Regardless of the circumstances that landed him in Mexico, Cano-Pacheco’s death underscored the dangers many immigrants face when returning to parts of Mexico and Central America.

Zacatecas, the Mexican state where Cano-Pacheco died, has seen a sharp increase in homicides; three different cartels are currently operating across the state. Last year, a mass grave of 14 bodies was found there, believed to be linked to a gang.

Politicians and immigrant rights activists frequently invoke this fear of death when they seek support for causes like DACA, or child refugees from Central America seeking refuge. But the fates of those who return to their native countries often go untold, as the New Yorker pointed out in a report titled, “When deportation is a death sentence.”

The government does not monitor what happens to deportees, and families of deceased deportees often refrain from speaking publicly.

Cano-Pacheco’s death has stunned friends and community members in Des Moines. Alfaro-Santiz helped organize a small memorial service earlier this week for him in his church, Trinity Las Americas United Methodist Church.

“It was very somber,” Alfaro-Santiz said. “People just couldn’t talk.”

Many in this community are still shaken by the death of another former Des Moines resident, Constantino Morales, an immigrant rights activist who was killed in 2015 in his native Mexico after his request for U.S. asylum was denied. He told officials he feared he would be killed by the drug cartels if forced to return to Mexico. Morales’s case gained national attention and drew support from legislators and even a county sheriff.

He was deported in 2014 and killed a year later in a gunfight with cartel members who had threatened him when he served there as a police officer.

Deaths like these are “nothing new” to the community, Alfaro-Santiz said. “They’re very aware of the risks. That’s why they’re fearful of being deported.”

But the Trump administration’s crackdown on immigration enforcement has heightened these fears. Earlier this month, in Mount Pleasant, Iowa, 32 undocumented immigrants were arrested in an ICE raid at a concrete facility. On July 1, a new law will take effect pushing back on “sanctuary” policies by requiring city and county officials to work with federal officials to enforce immigration law.
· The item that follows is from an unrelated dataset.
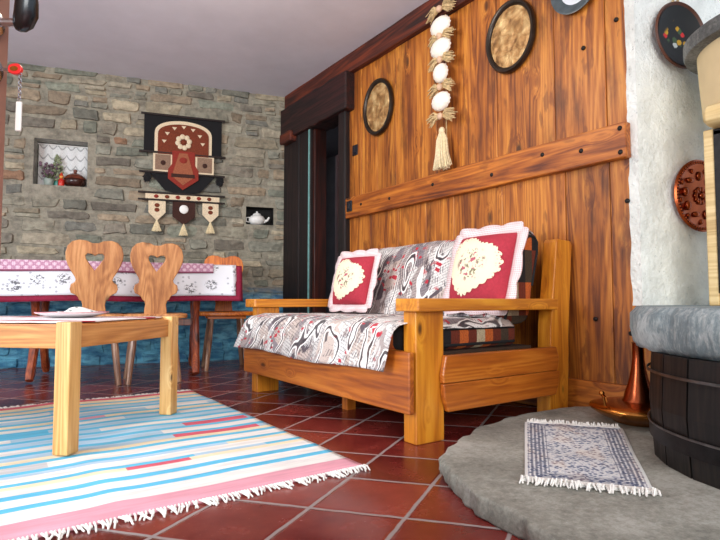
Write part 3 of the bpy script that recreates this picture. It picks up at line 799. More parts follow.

“People are very afraid,” Alfaro-Santiz said. “We have people not coming to church now. They don’t go out unless it’s absolutely necessary.”

Cano-Pacheco’s death “makes it more real for many people.”

Verduzco mourned the loss of his friend at the memorial service Sunday. Speaking to the Register, he recalled him as an upbeat, friendly young man with a passion for car mechanics. He had received a scholarship to study the trade at a college in Chicago, Verduzco told the Register.

But he had also been struggling emotionally in recent years, particularly after his father went to prison for drug offenses. He was forced to help support his family. He found work installing floors. “Things were going downhill. I didn’t know what to do about it,” Verduzco told the Register.

During this time, he also had a baby with his girlfriend, a boy who is now 1 year old.